6 O my God, my soul is cast down within me: therefore will I remember thee from the land of the Jordan, and from the peaks of Chermon, from the low mount.
[But now, Yahweh], I am very discouraged [IDM], so I think about you, even from where the Jordan [River] gushes out from the bottom of Hermon [Mountain] and from Mizar Mountain.
7 Deep calleth unto deep at the noise of thy waterfalls: all thy waves and thy billows have passed over me.
But here, the great sorrow that I feel is like water that you send down [MET]; [it is like] a waterfall that tumbles down and floods over me.
8 In the daytime the Lord will command his kindness, and in the night his song shall be with me, as a prayer unto the God of my life.

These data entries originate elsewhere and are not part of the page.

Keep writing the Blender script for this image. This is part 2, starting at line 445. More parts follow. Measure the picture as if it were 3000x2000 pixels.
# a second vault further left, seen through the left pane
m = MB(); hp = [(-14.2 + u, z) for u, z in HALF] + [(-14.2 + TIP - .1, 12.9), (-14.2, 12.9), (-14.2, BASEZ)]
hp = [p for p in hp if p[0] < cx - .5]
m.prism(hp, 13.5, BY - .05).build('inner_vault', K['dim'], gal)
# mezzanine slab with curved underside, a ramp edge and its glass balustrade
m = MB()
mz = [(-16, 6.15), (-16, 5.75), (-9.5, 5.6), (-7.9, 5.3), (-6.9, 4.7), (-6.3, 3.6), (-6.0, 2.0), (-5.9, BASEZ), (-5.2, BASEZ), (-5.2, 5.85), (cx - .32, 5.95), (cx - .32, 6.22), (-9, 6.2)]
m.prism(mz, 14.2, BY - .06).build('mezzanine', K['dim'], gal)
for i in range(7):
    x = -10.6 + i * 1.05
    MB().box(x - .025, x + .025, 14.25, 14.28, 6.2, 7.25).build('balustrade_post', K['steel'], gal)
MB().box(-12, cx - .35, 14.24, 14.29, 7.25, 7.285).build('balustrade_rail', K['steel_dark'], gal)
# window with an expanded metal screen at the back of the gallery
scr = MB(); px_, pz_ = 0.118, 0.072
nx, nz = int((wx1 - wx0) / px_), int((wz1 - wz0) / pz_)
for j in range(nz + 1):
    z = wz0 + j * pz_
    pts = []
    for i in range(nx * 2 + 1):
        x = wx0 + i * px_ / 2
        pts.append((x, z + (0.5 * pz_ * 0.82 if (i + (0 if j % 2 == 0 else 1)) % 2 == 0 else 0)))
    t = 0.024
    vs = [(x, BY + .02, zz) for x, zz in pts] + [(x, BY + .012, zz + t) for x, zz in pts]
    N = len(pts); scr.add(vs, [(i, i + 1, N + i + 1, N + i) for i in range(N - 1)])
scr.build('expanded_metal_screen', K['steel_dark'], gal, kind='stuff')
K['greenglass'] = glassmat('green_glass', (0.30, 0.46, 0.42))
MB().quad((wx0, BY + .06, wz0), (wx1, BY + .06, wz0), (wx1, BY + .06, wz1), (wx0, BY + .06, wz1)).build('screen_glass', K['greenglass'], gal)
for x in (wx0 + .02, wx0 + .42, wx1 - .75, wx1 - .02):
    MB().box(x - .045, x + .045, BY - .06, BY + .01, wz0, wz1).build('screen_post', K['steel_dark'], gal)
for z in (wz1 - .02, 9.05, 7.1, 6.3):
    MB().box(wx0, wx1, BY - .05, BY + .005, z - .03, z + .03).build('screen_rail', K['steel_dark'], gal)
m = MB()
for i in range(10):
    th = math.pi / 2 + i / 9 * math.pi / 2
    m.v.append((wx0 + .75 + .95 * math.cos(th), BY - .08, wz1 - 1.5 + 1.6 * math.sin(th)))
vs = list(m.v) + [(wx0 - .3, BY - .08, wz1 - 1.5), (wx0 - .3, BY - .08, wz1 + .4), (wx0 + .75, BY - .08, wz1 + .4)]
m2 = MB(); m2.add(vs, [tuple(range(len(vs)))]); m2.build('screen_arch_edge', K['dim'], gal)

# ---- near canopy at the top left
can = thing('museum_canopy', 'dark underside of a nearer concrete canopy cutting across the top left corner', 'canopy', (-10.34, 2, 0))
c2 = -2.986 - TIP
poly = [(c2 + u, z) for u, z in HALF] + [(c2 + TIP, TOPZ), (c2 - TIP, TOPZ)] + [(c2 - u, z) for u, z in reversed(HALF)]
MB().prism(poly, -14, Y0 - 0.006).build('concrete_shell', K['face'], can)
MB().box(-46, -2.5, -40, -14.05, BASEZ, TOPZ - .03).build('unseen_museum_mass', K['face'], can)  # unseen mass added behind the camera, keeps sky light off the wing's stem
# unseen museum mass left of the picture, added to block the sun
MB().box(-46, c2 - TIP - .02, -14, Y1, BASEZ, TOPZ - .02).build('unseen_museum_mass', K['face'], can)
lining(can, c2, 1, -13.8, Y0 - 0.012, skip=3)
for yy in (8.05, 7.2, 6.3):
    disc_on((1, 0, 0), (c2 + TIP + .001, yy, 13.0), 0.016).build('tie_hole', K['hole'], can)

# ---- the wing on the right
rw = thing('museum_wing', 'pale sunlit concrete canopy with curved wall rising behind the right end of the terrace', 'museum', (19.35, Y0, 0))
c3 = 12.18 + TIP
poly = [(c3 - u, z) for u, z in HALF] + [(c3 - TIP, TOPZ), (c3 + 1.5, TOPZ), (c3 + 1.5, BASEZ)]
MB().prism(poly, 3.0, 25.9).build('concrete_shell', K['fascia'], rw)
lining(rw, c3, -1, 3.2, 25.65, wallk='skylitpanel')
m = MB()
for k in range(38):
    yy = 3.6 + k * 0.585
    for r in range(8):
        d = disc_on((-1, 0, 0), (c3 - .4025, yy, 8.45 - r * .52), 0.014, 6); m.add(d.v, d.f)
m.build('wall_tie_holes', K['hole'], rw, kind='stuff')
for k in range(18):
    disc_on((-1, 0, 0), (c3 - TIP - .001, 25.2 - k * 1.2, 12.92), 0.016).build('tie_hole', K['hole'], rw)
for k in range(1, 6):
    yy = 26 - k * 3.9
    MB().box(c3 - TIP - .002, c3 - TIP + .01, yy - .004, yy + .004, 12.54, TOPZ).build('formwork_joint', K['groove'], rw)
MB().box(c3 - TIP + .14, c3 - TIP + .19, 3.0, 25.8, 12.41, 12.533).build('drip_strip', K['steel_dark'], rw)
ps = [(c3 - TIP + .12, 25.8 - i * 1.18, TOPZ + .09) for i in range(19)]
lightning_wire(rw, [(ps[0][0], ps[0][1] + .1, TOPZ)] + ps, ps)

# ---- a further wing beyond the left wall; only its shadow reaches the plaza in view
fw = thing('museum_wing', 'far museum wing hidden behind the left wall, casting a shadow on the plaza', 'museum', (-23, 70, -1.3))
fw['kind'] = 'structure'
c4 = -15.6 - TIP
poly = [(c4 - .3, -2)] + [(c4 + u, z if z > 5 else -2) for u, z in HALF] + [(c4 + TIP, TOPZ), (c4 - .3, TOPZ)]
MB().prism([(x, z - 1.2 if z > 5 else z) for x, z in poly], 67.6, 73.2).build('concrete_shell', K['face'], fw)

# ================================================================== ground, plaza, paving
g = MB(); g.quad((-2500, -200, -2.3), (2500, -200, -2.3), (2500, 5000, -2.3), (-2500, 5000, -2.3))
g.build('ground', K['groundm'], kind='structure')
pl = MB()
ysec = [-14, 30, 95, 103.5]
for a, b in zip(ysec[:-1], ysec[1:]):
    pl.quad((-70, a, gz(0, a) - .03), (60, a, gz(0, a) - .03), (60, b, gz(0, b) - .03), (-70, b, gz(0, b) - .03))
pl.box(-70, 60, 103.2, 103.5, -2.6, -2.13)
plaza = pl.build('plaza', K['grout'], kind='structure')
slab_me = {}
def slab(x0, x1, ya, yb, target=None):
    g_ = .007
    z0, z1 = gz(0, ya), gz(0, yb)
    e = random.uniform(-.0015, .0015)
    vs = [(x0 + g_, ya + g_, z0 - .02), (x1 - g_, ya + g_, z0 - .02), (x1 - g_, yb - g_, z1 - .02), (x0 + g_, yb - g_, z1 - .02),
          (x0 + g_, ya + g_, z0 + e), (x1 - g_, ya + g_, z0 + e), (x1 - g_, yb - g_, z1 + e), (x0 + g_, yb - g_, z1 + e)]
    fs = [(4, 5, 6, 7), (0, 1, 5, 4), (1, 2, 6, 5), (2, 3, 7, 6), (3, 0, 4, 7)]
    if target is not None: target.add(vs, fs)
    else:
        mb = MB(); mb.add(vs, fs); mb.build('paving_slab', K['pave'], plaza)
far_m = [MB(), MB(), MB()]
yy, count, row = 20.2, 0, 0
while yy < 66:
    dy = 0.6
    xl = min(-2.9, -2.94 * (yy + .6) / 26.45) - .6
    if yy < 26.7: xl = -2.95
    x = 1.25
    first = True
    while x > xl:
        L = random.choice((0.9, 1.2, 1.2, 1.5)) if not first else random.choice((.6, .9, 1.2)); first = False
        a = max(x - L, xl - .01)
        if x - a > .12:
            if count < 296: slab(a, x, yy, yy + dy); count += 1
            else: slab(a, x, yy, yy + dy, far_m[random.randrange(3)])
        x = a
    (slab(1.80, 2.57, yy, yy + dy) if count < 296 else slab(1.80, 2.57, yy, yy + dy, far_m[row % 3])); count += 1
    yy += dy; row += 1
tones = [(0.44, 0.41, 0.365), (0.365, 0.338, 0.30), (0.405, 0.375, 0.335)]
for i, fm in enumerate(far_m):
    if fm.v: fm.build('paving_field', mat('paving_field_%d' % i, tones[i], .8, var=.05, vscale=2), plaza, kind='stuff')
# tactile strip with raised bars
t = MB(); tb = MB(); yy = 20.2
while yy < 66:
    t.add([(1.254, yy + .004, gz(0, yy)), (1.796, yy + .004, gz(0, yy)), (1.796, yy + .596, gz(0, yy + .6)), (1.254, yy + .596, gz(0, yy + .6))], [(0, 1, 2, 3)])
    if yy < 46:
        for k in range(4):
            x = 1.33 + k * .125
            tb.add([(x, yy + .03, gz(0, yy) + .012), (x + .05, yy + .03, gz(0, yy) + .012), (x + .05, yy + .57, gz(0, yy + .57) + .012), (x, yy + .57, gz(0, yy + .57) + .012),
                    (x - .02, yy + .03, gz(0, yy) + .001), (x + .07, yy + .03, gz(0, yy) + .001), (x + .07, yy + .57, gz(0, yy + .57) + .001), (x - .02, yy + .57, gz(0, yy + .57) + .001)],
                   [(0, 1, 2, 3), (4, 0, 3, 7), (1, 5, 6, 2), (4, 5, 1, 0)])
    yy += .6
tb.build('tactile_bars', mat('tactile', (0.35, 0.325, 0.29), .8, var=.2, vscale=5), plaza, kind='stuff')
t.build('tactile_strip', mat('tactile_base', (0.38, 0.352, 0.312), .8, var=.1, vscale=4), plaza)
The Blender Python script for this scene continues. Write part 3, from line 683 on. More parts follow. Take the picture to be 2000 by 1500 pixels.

Yahweh shows me each day that he faithfully loves me, and each night I sing to him and pray to him, the God who causes me to live.
9 I will say unto God, my rock, why hast thou forgotten me? why must I walk grieved, under the oppression of the enemy?
I say to God, [who is like] an [overhanging] rock [under which I can hide] [MET], “It seems that you have forgotten me. I (mourn/cry) constantly because my enemies act cruelly toward me” [RHQ].
10 It is as death in my bones, when my assailants reproach me; when they say unto me all the day, Where is thy God?
They make fun of me constantly; they continually ask, “Why does your god not help you?” [RHQ] And when they insult me [like that], [it is like] wounds that I feel even in my bones.
11 Why art thou cast down, O my soul? and why art thou disquieted within met? Hope thou in God; for I shall yet thank him, the salvation of my countenance, and my God.
But [I think, ] “(Why am I sad and discouraged?/I should not be sad and discouraged!) [RHQ] I will confidently expect God [to help me], and I will praise him again, my God, the one who saves me.”